Sometimes adverb [ Sometime + adverbial ending -s , as in -wards .]
1. Formerly; sometime. [ Obsolete]

That fair and warlike form
In which the majesty of buried Denmark
Did sometimes march.
Shak.

2. At times; at intervals; not always; now and then; occasionally.

It is good that we sometimes be contradicted.
Jer. Taylor.

Sometimes . . . sometimes , at certain times . . . at certain other times; as, sometimes he is earnest, sometimes he is frivolous.

Sometimes adjective Former; sometime. [ Obsolete]

Thy sometimes brother's wife.
Shak.

Somewhat noun
1. More or less; a certain quantity or degree; a part, more or less; something.

These salts have somewhat of a nitrous taste.
Grew.

Somewhat of his good sense will suffer, in this transfusion, and much of the beauty of his thoughts will be lost.
Dryden.

2. A person or thing of importance; a somebody.

Here come those that worship me.
They think that I am somewhat .
Tennyson.

Somewhat adverb In some degree or measure; a little.

His giantship is gone, somewhat crestfallen.
Milton.

Somewhat back from the village street.
Longfellow.

Somewhen adverb At some indefinite time. [ R.]

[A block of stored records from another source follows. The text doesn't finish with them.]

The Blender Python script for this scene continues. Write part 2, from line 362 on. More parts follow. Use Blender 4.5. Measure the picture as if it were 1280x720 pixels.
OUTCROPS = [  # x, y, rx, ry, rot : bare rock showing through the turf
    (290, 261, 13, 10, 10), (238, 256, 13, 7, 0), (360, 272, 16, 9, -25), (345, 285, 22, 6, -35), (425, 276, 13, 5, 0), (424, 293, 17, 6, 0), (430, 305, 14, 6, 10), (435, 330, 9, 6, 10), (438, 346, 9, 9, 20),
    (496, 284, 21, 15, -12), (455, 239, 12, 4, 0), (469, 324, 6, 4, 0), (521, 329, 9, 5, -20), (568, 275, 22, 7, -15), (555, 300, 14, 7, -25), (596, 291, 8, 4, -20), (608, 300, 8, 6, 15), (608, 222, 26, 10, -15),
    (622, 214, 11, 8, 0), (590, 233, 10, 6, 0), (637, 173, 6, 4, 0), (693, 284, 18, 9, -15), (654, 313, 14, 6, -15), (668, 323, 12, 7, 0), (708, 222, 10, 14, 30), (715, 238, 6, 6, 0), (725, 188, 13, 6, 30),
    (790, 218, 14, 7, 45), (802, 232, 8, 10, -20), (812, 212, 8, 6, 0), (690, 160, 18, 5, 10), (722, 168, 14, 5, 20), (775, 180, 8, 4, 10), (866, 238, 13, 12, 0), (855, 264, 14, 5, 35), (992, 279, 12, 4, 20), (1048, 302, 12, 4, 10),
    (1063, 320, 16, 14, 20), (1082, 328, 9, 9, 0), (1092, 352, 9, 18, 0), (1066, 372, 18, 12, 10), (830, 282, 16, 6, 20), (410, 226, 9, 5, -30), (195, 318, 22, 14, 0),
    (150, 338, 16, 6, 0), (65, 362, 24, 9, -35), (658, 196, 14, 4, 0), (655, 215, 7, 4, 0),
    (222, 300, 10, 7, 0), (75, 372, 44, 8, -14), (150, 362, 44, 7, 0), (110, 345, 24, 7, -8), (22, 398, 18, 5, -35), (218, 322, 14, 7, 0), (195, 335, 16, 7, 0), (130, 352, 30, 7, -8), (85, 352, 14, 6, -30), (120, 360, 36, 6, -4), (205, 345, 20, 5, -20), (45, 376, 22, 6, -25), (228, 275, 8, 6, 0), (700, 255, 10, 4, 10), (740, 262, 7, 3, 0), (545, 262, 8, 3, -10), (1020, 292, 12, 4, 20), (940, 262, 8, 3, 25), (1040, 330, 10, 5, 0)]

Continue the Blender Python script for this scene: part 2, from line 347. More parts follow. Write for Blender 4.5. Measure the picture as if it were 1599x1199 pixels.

Somewhere adverb In some place unknown or not specified; in one place or another. " Somewhere nigh at hand." Milton.

Somewhile adverb Once; for a time.

Though, under color of shepherds, somewhile
There crept in wolves, full of fraud and guile.
Spenser.

Somewhither adverb To some indeterminate place; to some place or other.

Driven by the winds of temptation somewhither .
Barrow.

Somite (sō"mīt) noun [ Greek sw^ma body.] (Anat. & Zoology) One of the actual or ideal serial segments of which an animal, esp. an articulate or vertebrate, is composed; somatome; metamere. -- So*mit`ic adjective

Sommeil noun [ French] Slumber; sleep.

Sommerset noun See Somersault .

Somnambular adjective Of or pertaining to somnambulism; somnambulistic. Mrs. Browning.

Somnambulate intransitive verb & t. To walk when asleep.

Somnambulation noun [ Latin somnus sleep + ambulatio a walking about, from ambulare to walk. See Somnolent , Amble .] The act of walking in sleep.

Somnambulator noun A somnambulist.

Somnambule noun [ French] A somnambulist.

Somnambulic adjective Somnambulistic.

Somnambulism noun [ Confer French somnambulisme . See Somnambulation .] A condition of the nervous system in which an individual during sleep performs actions appropriate to the waking state; a state of sleep in which some of the senses and voluntary powers are partially awake; noctambulism.

Somnambulist noun A person who is subject to somnambulism; one who walks in his sleep; a sleepwalker; a noctambulist.

Somnambulistic adjective Of or pertaining to a somnambulist or somnambulism; affected by somnambulism; appropriate to the state of a somnambulist.

Whether this was an intentional and waking departure, or a somnambulistic leave-taking and walking in her sleep, may remain a subject of contention.
Dickens.

Somne transitive verb To summon. [ Obsolete] Chaucer.

Somner noun A summoner; esp., one who summons to an ecclesiastical court. [ Obsolete] Piers Plowman.

Somnial adjective [ Latin somnialis dream bringing, from somnium dream, from somnus sleep.] Of or pertaining to sleep or dreams.

The somnial magic superinduced on, without suspending, the active powers of the mind.
Coleridge.

Somniative adjective Somnial; somniatory. [ R.]

Somniatory adjective Pertaining to sleep or dreams; somnial. [ Obsolete or R.] Urquhart.

Somniculous adjective [ Latin somniculosus .] Inclined to sleep; drowsy; sleepy. [ Obsolete]

Somniferous adjective [ Latin somnifer ; somnus sleep + ferre to bring.] Causing or inducing sleep; soporific; dormitive; as, a somniferous potion. Walton.